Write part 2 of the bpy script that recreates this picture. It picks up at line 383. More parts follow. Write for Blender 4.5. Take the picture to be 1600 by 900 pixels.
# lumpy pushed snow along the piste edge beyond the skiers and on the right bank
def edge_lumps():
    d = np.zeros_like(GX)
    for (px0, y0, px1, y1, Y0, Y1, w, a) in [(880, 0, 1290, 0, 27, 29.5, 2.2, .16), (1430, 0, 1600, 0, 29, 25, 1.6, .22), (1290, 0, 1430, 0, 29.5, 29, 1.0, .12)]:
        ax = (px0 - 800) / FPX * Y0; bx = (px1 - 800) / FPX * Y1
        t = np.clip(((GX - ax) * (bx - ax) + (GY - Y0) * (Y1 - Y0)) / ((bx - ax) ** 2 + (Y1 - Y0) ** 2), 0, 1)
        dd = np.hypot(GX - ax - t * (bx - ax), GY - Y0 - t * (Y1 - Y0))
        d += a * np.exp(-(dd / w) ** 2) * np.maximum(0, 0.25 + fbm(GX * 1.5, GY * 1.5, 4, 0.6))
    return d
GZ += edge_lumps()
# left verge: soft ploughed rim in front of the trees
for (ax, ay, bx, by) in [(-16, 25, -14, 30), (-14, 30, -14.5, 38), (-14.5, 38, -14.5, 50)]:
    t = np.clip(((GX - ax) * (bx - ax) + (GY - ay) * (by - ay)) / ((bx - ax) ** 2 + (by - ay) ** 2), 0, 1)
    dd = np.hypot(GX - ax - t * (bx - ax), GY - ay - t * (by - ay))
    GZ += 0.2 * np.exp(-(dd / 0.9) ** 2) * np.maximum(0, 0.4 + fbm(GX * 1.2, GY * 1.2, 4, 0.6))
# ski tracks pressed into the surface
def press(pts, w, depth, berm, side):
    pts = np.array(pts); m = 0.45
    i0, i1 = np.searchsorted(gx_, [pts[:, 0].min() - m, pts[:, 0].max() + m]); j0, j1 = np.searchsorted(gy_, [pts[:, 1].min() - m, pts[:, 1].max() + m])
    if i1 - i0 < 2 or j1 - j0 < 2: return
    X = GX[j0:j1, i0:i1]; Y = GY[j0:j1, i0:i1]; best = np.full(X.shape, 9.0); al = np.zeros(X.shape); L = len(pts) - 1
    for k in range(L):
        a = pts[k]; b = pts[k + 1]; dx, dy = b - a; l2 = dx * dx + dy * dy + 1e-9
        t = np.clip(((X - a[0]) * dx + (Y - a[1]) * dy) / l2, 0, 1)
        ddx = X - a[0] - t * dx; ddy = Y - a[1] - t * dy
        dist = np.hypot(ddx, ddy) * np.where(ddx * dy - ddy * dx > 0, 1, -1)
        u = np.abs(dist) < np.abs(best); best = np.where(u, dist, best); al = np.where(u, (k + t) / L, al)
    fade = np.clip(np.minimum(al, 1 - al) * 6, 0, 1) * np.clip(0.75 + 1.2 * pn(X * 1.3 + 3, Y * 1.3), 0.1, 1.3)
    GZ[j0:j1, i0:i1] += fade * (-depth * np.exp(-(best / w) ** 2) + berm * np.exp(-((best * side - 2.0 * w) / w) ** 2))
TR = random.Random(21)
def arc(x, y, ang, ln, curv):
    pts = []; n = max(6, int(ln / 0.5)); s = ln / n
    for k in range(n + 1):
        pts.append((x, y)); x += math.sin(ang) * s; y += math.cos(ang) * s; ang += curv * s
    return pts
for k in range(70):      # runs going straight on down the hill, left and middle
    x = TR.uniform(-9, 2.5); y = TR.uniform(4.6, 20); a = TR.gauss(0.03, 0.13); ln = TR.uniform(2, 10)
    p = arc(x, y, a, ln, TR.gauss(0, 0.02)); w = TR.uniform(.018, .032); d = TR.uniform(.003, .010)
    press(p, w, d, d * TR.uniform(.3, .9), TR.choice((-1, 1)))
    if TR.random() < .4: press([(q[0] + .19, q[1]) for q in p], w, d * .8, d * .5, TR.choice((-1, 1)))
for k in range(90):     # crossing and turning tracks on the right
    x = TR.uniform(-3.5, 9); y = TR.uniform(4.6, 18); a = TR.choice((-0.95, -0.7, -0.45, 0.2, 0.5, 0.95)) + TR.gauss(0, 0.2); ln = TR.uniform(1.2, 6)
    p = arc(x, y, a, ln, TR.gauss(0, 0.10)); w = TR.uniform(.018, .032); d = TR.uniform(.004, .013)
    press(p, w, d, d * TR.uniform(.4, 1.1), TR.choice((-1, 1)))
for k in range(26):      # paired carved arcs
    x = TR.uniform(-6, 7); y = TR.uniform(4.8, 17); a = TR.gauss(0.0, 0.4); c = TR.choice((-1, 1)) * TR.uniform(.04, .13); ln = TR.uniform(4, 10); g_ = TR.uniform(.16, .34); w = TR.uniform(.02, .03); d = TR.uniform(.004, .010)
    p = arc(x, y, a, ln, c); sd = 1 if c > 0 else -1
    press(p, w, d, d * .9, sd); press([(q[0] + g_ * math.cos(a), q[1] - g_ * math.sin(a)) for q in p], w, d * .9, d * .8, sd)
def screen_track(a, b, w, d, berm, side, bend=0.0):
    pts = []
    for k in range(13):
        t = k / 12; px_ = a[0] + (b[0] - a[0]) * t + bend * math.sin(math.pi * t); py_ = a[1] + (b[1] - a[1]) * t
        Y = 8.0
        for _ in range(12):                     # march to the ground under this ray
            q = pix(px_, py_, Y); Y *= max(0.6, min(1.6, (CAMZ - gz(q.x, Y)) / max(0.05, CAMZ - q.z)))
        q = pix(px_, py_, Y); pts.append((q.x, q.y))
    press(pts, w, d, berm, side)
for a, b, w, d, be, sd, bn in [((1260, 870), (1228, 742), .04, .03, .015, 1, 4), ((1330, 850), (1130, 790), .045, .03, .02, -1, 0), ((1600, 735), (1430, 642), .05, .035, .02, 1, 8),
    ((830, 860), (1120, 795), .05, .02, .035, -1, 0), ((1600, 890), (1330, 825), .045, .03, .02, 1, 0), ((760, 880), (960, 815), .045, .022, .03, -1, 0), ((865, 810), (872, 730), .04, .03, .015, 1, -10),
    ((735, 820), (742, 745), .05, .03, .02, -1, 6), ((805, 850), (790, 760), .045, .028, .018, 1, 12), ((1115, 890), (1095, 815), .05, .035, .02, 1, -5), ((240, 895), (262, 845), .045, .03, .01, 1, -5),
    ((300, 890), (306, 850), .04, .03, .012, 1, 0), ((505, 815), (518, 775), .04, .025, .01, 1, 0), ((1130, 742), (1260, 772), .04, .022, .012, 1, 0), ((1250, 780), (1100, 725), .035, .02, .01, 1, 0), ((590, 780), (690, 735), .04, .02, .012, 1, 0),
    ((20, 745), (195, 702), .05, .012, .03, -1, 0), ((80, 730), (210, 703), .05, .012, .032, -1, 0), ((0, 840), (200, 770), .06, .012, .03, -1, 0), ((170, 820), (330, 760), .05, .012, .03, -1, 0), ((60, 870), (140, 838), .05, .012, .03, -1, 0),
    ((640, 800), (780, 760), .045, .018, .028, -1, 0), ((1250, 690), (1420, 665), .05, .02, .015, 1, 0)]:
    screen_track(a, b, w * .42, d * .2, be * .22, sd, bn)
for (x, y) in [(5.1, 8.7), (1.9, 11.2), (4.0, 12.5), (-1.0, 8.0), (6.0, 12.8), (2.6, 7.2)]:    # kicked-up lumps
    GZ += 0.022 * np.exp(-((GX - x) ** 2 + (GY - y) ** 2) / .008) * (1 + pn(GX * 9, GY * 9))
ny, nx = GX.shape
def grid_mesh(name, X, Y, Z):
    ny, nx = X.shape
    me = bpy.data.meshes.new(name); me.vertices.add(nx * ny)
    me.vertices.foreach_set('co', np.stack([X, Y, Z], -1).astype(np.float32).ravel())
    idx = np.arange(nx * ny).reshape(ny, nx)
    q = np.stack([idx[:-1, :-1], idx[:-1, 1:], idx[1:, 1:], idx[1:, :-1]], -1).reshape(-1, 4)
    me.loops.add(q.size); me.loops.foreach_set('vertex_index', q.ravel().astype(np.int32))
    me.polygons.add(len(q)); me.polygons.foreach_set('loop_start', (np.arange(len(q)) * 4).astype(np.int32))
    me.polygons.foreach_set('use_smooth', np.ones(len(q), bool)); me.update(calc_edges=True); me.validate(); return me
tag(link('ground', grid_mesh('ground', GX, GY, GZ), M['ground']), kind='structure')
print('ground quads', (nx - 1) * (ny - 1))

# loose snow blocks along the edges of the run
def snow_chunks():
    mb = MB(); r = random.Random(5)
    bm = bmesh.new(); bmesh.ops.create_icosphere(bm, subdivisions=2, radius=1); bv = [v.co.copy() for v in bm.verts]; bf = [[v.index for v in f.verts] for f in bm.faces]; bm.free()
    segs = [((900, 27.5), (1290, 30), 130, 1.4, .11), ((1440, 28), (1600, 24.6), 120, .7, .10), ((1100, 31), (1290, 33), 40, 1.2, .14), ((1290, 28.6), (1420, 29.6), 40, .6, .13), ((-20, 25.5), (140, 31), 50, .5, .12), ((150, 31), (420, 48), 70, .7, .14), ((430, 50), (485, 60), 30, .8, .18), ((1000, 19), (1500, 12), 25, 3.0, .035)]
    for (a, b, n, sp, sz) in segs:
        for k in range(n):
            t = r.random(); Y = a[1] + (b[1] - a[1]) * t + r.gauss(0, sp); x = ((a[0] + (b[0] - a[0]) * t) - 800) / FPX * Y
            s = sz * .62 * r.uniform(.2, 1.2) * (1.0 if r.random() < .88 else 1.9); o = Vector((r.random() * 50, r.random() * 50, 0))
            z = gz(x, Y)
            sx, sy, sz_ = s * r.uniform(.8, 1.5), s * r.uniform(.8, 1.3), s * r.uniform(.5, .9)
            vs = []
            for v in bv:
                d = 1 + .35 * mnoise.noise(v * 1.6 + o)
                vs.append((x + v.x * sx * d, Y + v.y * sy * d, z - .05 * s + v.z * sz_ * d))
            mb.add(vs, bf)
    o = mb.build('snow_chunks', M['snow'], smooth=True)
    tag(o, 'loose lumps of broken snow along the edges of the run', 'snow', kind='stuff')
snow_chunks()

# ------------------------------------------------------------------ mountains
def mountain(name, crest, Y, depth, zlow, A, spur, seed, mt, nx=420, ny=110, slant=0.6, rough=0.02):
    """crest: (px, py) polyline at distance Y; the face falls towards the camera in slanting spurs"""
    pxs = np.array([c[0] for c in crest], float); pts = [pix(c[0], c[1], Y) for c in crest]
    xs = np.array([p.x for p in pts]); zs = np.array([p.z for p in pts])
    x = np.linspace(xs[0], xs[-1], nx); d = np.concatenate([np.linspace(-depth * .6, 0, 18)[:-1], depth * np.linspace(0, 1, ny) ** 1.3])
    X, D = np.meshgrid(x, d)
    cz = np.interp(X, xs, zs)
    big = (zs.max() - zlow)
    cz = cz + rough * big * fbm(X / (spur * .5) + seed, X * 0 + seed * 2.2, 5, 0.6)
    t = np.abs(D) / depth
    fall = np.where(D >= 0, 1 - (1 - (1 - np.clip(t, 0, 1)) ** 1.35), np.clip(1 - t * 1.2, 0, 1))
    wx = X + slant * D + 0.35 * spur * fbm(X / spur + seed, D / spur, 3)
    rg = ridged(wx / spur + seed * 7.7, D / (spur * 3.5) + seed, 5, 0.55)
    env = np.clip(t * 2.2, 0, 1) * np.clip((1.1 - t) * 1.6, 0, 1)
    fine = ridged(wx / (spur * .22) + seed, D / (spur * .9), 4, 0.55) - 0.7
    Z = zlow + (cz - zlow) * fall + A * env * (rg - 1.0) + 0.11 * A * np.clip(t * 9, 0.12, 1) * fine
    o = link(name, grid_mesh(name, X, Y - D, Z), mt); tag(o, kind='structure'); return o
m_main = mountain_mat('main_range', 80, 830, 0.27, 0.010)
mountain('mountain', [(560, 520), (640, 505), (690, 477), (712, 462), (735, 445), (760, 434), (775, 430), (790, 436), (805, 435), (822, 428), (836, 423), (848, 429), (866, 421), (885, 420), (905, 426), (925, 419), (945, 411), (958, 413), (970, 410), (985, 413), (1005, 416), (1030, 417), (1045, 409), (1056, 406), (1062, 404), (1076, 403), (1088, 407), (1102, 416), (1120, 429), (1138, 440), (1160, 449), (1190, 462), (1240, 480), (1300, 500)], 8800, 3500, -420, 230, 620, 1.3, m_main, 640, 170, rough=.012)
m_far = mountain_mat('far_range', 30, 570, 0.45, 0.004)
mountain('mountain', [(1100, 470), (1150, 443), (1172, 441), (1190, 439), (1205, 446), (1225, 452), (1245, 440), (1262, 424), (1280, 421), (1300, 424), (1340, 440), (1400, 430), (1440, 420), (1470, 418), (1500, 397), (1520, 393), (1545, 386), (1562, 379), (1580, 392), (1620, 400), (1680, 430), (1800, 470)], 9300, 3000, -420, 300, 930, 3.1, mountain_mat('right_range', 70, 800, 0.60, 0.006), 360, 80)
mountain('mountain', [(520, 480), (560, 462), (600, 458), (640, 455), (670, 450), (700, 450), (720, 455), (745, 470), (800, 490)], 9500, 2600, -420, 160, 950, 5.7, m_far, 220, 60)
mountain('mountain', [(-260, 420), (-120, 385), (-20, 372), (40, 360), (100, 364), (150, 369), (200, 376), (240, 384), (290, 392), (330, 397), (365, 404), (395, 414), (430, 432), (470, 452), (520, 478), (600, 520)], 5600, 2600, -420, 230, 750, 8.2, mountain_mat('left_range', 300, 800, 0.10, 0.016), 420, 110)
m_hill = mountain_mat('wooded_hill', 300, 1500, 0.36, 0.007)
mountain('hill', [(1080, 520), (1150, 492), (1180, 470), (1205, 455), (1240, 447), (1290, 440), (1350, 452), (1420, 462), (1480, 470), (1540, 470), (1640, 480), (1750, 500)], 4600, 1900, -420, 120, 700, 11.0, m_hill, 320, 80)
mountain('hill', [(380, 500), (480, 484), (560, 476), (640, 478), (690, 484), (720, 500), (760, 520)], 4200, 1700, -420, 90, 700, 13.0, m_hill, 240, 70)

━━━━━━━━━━

_Directions_.
Find all the lines containing "this" in the material, then copy them.

_Result of the task_.
Write part 2 of the bpy script that recreates this picture. It picks up at line 383. More parts follow. Write for Blender 4.5. Take the picture to be 1600 by 900 pixels.
        for _ in range(12):                     # march to the ground under this ray